Learning English while becoming a water steward.
Learning English while becoming a water steward with the Ramsey-Washington Metro Watershed District.

These dozen students, who come from countries known more for their tropical plants and deserts, say the concept of watersheds is new. “Before, we didn’t think about how clean water is, where it’s coming from, who takes care of it,” says Veronica, one of the new water stewards from Mexico.

But a partnership between the school and the Ramsey-Washington Metro Watershed District has been expanding students’ interests and enlivening their lessons.

This fall, they prepared for a field trip to the Kohlman Lake/Creek watershed in North St. Paul and Maplewood by poring over a list of vocabulary words: “restoration, sediment, erosion, cistern, phosphorous”—scarcely the stuff of beginning English.

The students carefully intone “pervious” and “impervious” as their teacher Liddy Rich explains the difference—part of their preparation for “following a trail of water” through the chain of lakes that flows into Lake Phalen in St. Paul.

Armed with clipboards, watershed maps, and scavenger hunt vocabulary lists, the students from Myanmar, Laos, Bangladesh, Iraq, Mexico, Somalia, and Cameroon head out to learn “how to stop water where it drops,” becoming water stewards as they gain fluency with the language, says watershed education specialist Sage Passi.

Rain Gardens Provide Initial Lesson for New Water Stewards

Becoming water stewards while learning English.
A local rain garden provides an opportunity for language acquisition and learning the ways of water stewards.

In this experiential approach to language acquisition, the students started by planting a rain garden near their school this fall.

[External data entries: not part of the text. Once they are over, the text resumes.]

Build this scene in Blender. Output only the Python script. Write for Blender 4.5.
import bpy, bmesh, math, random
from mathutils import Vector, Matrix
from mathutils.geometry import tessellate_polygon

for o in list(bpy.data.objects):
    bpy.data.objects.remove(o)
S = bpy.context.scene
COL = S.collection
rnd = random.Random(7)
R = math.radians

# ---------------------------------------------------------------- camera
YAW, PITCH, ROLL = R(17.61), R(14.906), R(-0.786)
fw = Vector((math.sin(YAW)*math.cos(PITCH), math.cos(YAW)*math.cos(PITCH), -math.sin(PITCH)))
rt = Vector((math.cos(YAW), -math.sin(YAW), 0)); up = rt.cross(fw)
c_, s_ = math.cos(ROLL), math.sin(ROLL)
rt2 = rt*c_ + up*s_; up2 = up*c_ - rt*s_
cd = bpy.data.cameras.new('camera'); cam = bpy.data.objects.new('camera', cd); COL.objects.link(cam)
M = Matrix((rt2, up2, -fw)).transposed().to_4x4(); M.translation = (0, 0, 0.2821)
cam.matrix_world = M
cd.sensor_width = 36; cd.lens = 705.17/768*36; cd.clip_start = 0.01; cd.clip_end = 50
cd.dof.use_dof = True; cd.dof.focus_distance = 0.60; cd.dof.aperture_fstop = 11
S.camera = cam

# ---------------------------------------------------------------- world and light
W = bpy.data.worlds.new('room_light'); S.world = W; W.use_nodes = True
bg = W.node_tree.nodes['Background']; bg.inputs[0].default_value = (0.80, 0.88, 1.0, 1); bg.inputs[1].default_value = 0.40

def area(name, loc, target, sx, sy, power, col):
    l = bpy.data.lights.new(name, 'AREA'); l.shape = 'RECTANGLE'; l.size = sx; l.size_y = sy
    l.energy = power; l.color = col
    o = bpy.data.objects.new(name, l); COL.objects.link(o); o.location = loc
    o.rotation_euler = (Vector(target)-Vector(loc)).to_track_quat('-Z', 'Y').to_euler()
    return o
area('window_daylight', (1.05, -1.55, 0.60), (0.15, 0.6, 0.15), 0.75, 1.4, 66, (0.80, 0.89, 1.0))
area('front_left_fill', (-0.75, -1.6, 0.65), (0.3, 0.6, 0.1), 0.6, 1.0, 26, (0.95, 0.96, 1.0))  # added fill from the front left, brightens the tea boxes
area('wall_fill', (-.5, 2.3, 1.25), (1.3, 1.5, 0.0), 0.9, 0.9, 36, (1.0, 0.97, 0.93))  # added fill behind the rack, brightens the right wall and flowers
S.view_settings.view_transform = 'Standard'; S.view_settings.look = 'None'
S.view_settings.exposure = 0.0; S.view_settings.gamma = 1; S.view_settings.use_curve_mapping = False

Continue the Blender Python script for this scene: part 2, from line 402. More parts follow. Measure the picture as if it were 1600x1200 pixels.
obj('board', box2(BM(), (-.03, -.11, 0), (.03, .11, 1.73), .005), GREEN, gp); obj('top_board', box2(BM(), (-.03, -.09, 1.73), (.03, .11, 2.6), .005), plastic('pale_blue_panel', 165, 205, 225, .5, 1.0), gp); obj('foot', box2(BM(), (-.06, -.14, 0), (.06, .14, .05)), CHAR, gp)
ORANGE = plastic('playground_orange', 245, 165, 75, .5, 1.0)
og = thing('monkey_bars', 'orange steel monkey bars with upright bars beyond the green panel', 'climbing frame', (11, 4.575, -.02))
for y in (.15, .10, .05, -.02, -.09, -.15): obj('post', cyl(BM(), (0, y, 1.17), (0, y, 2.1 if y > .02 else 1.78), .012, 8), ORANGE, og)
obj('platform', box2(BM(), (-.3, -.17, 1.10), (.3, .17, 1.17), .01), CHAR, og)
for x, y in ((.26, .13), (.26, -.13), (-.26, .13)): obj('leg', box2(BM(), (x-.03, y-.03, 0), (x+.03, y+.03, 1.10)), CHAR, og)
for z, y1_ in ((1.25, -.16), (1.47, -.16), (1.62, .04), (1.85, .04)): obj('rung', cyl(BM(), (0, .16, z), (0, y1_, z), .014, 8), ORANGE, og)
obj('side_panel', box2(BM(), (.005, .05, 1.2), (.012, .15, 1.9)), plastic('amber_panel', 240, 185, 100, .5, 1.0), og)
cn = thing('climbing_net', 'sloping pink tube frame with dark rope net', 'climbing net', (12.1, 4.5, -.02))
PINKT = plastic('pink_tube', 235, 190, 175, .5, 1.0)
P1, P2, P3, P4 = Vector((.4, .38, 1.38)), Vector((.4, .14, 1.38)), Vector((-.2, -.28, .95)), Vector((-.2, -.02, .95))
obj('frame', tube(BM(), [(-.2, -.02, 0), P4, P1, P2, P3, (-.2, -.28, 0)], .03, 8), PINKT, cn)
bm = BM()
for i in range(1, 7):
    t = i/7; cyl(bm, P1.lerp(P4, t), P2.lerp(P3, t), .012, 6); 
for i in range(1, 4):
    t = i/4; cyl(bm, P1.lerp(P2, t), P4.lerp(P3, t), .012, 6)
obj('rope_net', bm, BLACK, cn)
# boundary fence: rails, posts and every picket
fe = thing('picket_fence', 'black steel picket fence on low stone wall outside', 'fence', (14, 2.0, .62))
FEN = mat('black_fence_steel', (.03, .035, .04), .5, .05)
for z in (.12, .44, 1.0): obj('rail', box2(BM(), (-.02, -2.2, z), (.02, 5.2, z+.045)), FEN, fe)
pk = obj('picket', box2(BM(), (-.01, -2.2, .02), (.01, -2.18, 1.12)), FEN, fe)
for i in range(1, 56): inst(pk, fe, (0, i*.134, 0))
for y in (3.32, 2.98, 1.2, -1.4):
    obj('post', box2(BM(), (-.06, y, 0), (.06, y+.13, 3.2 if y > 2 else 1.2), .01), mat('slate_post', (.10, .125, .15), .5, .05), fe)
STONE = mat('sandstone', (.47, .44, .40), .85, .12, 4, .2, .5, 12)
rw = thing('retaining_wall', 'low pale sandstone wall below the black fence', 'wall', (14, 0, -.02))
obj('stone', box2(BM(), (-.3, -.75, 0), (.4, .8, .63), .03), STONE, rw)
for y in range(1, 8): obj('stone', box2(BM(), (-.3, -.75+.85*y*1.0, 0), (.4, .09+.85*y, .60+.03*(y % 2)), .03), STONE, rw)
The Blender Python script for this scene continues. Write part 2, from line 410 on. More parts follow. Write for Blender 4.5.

They learned how these gardens absorb water that would otherwise gush into storm drains, and what sorts of plants are best suited to the role.

Tapping that prior knowledge, the field trip starts with a tour of neighborhood rain gardens, several on each block, in North St. Paul. As the bus slows to a stop along Mohawk Ave., Passi asks the students “What do we call the plants that grow here naturally?”

“Native!” comes the choral response.

Fadumo, who is from Somalia, notices that some of the grasses are similar to those in her home country. And two sisters-in-law from Bangladesh, Hosna and Sayema, remark that their brother is a botanist. They have sent him photos of these gardens, and he is anxious to try a similar planting in his home area. Already the ripple effects of this experience are international.

Maplewood Mall as Exemplar

Maplewoodmall raingarden
Maplewood Mall features rain gardens and other infrastructure designed to protect the local watershed.

The tour continues along the tidy streets of North St. Paul to a surprising watershed destination: the Maplewood Mall. There, students learn that this parking lot sports 55 rainwater gardens helping capture rainwater that would otherwise run off the 35-acre parking lot, thousands of square feet of permeable pavers infiltrating gallons of runoff, and 375 trees absorbing water in trenches.

Not only is the retrofitting of this parking lot capturing or filtering more than half of the parking lot’s runoff, but a cistern also captures some of the roof’s spillage—and supports a set of water chimes at the entrance to the mall.

Surveying the parking lot, Veronica says, “The community is doing a good job of taking care of water … and it’s very good that they can teach us how to stop the dirty water, too.”

Green Roofs Top Off Trip

The last stop for this roving busload is the Ramsey-Washington Metro Watershed District itself. The antithesis of a grey government building, the office is encircled by the largest rain gardens of the tour and sports a green roof—an opportunity for these new water stewards to get selfies.

Questions abound about the roof, and one student from Myanmar takes notes in two languages. “This helps me see new things, in a new way,” he says. “It cleans your mind.”

Teacher Rich underscores the idea, noting that the students also take more typical field trips to museums, but that this study of the watershed calls on them to play a role—and offers another purpose for their language acquisition.

With each of these excursions, students learn to navigate not only the metro area, but also conversations about the nuances of Minnesota’s most plentiful and threatened natural resource.